As in the single dataset case, the data is stored as a BINTABLE extension. However here, vector arrays are used in place of scalars for several columns. Thus the PHA data, errors etc. are vectors and each row contains a single PHA dataset. The other columns list other parameters which may vary between the datasets. The notation below is the same as that used in description of the type I data format.

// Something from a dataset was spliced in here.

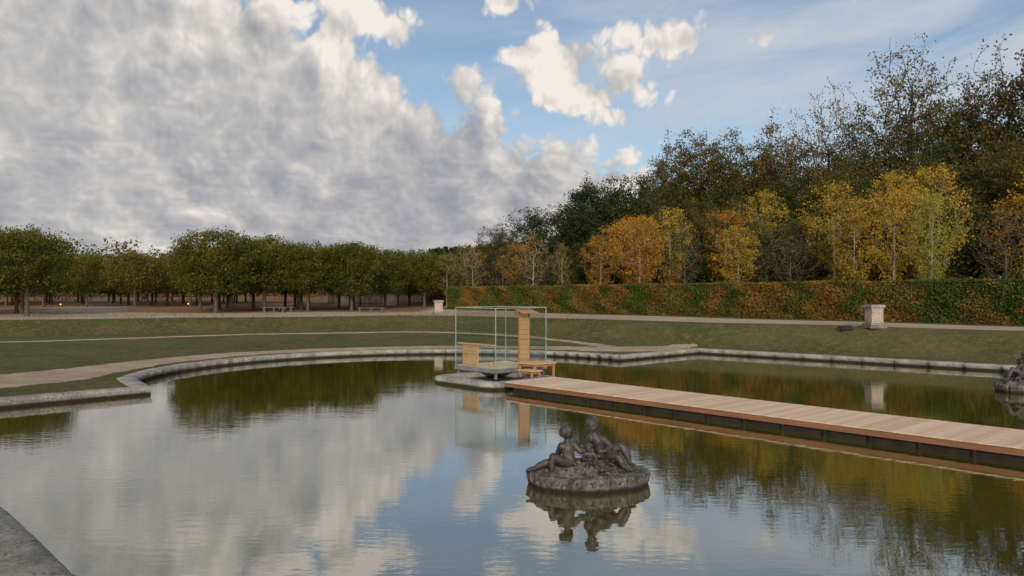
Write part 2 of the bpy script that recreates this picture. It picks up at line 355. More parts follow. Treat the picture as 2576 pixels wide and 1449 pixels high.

1. Num, a 2-byte INTEGER scalar giving the reference number of the spectrum stored in this row.
   The FITS column name is SPEC_NUM.
   (unitless).
2. Channel, a 2-byte or 4-byte INTEGER array containing the channel numbers for the spectra in the Data column.
3. Data, either:
   • a 2-byte or 4-byte INTEGER array containing the number of counts observed in all channels during this time interval;
   • or a 4-byte REAL array containing the number of counts per second observed in all channels during this time interval.
   In both cases the notation is as for the type I data.
4. Stat_err, a 4-byte REAL array giving the statistical error on the values within Data.
5. Sys_err, a 4-byte REAL array giving the fractional systematic error to be applied to each value within Data.
6. Qual, a 2-byte INTEGER array giving the data quality flag for each value within Data.
7. Grpg, a 2-byte INTEGER array giving the data data grouping flag for each channel.
8. Rowid, an (optional) CHARACTER string giving a unique identifier for each spectrum. The FITS column name is ROWID.
9. Exposure, a 4-byte REAL scalar or array giving the exposure time for each spectrum.
   The FITS column name is EXPOSURE
10. AreaSc, a 4-byte REAL scalar or array giving the area scaling factor to be applied.
    The FITS column name is AREASCAL
11. Bkgdfile, a CHARACTER string giving the name of the background file (if any) associated with the dataset contained in Data.
    The FITS column name is BACKFILE
12. BackSc, a 4-byte REAL scalar or array giving the scaling factor to be applied to Bkgdfile.
    The FITS column name is BACKSCAL
13. Corrfile, a CHARACTER string giving the name of the correction file (if any) associated with the dataset contained in Data.
    The FITS column name is CORRFILE
14. Corrscal, a 4-byte REAL giving the scaling factor to be applied to Corrfile.
    The FITS column name is CORRSCAL
15. Respfile, a CHARACTER string giving the name of the redistribution matrix file (RMF) associated with the dataset contained in Data.
    The FITS column name is RESPFILE
16. Ancrfile, a CHARACTER string giving the name of the ancillary response file (ARF; if any) associated with the dataset contained in Data.
    The FITS column name is ANCRFILE

Points to Note & Conventions (in addition to those given in the section on type I data)

• In addition to those listed the following keywords may appear as columns : XFLTXXXX, DATE-OBS, TIME-OBS, DATE-END, TIME-END.

• As with all OGIP files, any of the above variables which have the same value in every row can be removed from the table, and specified as a keyword within the header. Here this is most likely in the case of EXPOSURE, AREASCAL, BACKFILE, BACKSCAL, CORRFILE, CORRSCAL, RESPFILE, and ANCRFILE.